Other than that I fell down the stairs today at my parents. I was walking down looking back at my mom while talking... They have a Ranch style house, and when I hit the landing I stepped on one of her monster golden retrievers. I jumped up and then went backwards down the stairs. My Golden, who's AMAZING, came running over to me as I layed at the bottom of the stairs, and licked my face then took off running to find my dad. He then came back and waited for me until my dad came. It was a true Lassie moment. What a good dog. I didn't think I hurt anything, I mean my knee is already fucked up (potty mouth, I know.) However, as the day goes on my back is turning black. Not black n' blue, but black. It hurts so freaking bad.

Okay, off to sleep and try to figure out what to do about "Gary." Think good thoughts!!

3 comments:

Mrs. Mom said...

Honestly, it sounds like the best option is the treatment facility. Hard as all get out, but like you pointed out- until he can be leveled off and on a regime of PROPER meds, it's going to be bad no matter where he goes.

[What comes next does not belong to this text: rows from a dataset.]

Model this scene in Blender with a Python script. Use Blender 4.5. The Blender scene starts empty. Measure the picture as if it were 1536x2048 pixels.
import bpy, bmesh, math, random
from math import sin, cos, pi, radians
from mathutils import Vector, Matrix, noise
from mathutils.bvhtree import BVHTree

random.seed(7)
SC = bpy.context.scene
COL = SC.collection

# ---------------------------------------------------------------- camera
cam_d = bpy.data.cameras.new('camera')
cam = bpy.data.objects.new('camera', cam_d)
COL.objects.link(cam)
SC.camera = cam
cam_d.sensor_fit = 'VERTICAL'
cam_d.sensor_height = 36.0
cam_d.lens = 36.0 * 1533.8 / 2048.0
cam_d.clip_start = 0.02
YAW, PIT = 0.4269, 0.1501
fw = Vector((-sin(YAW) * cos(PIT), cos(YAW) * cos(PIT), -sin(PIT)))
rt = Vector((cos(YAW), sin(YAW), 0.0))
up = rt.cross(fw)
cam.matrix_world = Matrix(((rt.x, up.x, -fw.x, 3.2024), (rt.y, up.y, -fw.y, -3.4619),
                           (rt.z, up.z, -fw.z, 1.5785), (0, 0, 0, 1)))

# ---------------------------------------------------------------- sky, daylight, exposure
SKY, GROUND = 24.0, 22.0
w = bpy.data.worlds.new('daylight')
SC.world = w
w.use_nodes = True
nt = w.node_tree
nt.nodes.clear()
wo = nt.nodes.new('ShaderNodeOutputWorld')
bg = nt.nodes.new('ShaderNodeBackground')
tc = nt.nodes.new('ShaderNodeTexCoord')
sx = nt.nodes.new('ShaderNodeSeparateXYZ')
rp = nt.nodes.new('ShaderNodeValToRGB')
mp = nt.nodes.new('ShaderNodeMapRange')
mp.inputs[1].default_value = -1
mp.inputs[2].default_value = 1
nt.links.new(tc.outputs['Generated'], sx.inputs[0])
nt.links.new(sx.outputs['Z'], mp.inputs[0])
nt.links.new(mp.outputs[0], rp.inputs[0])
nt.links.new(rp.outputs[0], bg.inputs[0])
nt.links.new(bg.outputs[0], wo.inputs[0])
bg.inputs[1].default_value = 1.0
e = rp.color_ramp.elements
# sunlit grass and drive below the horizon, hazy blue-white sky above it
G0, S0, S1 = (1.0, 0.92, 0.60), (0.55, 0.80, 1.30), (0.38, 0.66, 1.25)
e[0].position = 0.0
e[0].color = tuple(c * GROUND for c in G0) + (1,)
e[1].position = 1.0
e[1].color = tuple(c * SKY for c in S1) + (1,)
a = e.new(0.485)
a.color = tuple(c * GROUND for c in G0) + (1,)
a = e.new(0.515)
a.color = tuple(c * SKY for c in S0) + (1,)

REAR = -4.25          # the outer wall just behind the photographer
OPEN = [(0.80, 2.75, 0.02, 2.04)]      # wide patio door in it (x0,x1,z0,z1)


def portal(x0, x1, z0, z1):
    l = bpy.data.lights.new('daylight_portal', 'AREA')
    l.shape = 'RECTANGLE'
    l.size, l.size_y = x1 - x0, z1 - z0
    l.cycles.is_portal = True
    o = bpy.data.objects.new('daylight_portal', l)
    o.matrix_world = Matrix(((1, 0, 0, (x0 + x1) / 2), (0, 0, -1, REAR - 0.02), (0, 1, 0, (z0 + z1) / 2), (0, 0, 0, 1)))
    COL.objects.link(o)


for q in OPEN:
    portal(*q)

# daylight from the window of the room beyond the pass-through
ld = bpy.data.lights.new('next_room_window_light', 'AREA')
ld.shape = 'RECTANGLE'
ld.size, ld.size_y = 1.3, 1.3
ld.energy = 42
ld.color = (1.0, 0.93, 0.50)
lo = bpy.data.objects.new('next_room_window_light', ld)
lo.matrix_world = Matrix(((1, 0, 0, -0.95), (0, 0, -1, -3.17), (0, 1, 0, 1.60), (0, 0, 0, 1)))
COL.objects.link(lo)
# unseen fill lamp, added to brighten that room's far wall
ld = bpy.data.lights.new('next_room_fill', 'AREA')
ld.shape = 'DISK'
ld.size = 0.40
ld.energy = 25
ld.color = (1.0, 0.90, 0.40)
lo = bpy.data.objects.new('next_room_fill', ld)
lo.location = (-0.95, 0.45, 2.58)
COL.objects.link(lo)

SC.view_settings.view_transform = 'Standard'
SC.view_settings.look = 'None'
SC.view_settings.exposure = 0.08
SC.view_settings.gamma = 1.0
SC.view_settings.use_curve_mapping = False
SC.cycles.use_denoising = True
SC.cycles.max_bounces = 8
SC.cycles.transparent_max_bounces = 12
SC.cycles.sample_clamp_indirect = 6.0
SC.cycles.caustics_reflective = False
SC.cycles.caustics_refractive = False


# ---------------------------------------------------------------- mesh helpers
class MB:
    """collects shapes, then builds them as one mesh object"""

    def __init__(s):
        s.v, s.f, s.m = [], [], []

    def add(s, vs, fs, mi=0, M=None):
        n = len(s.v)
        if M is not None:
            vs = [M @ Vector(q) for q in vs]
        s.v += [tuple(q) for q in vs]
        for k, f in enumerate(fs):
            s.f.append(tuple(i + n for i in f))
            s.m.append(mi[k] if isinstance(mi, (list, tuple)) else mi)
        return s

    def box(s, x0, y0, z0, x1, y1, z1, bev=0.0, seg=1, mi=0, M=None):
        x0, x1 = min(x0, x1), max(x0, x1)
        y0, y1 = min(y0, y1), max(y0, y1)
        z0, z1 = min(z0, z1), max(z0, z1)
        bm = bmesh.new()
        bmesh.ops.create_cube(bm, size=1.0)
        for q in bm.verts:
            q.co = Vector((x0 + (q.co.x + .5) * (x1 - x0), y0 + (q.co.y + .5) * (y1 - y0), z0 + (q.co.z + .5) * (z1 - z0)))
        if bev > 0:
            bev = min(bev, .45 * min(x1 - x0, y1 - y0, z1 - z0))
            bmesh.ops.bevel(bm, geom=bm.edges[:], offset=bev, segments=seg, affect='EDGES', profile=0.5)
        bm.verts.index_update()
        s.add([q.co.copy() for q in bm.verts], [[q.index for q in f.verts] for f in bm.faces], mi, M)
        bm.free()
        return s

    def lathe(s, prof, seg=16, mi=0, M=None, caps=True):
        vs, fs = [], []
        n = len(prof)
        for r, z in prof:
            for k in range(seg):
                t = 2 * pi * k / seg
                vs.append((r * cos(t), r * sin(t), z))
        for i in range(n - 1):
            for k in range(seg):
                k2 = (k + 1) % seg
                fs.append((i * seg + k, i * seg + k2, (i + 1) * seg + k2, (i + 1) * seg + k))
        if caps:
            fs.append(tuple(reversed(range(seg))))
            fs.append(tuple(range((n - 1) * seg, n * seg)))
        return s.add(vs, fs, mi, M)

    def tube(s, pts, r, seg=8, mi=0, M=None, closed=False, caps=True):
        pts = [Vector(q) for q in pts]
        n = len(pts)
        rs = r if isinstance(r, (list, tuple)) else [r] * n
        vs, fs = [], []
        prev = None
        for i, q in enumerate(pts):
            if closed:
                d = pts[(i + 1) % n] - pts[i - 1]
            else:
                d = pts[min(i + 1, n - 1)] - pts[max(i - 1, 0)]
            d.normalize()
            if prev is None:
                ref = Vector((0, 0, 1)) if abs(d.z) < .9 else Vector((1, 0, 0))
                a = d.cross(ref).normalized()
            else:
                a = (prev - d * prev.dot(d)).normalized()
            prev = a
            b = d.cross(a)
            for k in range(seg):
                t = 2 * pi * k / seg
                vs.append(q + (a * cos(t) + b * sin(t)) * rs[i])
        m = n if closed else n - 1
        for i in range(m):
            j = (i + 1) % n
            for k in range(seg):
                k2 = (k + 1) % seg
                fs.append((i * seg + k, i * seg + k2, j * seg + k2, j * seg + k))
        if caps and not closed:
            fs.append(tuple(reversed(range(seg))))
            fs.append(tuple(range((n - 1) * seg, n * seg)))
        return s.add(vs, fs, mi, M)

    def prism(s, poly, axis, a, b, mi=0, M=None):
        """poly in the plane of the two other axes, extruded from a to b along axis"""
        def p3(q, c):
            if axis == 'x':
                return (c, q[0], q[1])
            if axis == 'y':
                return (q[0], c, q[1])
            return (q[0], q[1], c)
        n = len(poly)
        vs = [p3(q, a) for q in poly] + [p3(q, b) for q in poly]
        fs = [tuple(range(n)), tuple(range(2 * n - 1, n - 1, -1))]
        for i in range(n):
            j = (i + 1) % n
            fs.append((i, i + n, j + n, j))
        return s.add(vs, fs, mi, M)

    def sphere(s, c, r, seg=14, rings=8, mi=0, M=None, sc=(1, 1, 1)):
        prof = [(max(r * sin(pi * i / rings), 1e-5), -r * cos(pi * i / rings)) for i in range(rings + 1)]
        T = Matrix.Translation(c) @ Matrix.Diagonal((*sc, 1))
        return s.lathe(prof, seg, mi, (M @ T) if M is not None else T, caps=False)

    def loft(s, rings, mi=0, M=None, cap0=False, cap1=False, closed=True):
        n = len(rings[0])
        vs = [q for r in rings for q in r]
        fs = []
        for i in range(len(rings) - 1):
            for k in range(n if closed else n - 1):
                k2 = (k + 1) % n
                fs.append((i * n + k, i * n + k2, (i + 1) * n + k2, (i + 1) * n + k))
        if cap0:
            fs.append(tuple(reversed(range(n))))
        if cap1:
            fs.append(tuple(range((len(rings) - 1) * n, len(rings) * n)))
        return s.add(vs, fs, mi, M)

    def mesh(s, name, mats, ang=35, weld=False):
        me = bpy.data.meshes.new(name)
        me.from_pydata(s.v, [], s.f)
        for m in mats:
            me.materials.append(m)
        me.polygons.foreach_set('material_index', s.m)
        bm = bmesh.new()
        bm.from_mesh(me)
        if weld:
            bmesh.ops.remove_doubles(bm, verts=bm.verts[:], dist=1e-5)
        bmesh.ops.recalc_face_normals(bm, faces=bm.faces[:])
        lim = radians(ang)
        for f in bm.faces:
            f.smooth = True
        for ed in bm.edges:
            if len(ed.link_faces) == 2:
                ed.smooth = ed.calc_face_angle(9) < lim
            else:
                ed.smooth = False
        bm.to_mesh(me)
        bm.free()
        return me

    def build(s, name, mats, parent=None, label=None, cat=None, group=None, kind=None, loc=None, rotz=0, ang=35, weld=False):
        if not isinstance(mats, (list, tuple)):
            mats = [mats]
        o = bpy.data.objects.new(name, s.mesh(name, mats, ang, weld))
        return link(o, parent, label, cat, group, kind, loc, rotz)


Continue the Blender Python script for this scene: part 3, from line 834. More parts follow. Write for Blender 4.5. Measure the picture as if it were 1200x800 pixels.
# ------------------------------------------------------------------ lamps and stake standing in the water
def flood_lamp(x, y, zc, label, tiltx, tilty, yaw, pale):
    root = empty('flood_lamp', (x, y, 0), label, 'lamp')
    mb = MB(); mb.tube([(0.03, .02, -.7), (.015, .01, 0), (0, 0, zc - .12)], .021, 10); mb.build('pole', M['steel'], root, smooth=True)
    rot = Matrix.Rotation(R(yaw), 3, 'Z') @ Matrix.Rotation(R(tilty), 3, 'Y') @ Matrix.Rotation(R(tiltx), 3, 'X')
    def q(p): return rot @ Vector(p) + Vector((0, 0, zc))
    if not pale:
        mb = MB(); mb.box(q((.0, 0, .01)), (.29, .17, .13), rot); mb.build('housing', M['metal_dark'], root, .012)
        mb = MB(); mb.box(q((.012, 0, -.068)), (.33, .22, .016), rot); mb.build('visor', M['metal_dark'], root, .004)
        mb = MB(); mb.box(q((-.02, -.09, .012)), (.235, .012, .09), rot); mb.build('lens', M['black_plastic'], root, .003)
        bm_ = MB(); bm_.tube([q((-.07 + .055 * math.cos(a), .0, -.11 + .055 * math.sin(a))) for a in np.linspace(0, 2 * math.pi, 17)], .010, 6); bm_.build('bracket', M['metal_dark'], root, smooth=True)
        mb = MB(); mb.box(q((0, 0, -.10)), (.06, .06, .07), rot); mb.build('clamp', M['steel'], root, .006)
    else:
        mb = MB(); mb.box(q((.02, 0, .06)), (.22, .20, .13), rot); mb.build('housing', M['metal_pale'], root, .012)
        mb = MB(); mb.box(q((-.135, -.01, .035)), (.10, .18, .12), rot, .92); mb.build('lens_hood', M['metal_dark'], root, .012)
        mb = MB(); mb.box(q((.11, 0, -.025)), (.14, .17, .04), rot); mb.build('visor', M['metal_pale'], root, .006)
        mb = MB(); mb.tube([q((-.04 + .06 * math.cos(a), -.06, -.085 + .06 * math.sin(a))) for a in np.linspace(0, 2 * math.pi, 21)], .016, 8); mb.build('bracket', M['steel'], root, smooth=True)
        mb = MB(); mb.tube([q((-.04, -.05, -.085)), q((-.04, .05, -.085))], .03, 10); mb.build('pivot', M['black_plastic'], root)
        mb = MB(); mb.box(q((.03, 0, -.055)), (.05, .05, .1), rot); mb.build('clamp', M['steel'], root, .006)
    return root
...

My heart goes out to him, and to you.

Dude-- the back~ AND the knee! Girl, quit already! You can't be falling apart now- you aren't old enough ;)

SprinklerBandit said...

Ugh, another crappy day. At least you have a great dog. :-)

Anonymous said...

Hang in there! Doing what is best for the boy sometimes means stepping back and letting those who can do what is needed for him. I hope you feel better (and stop falling!).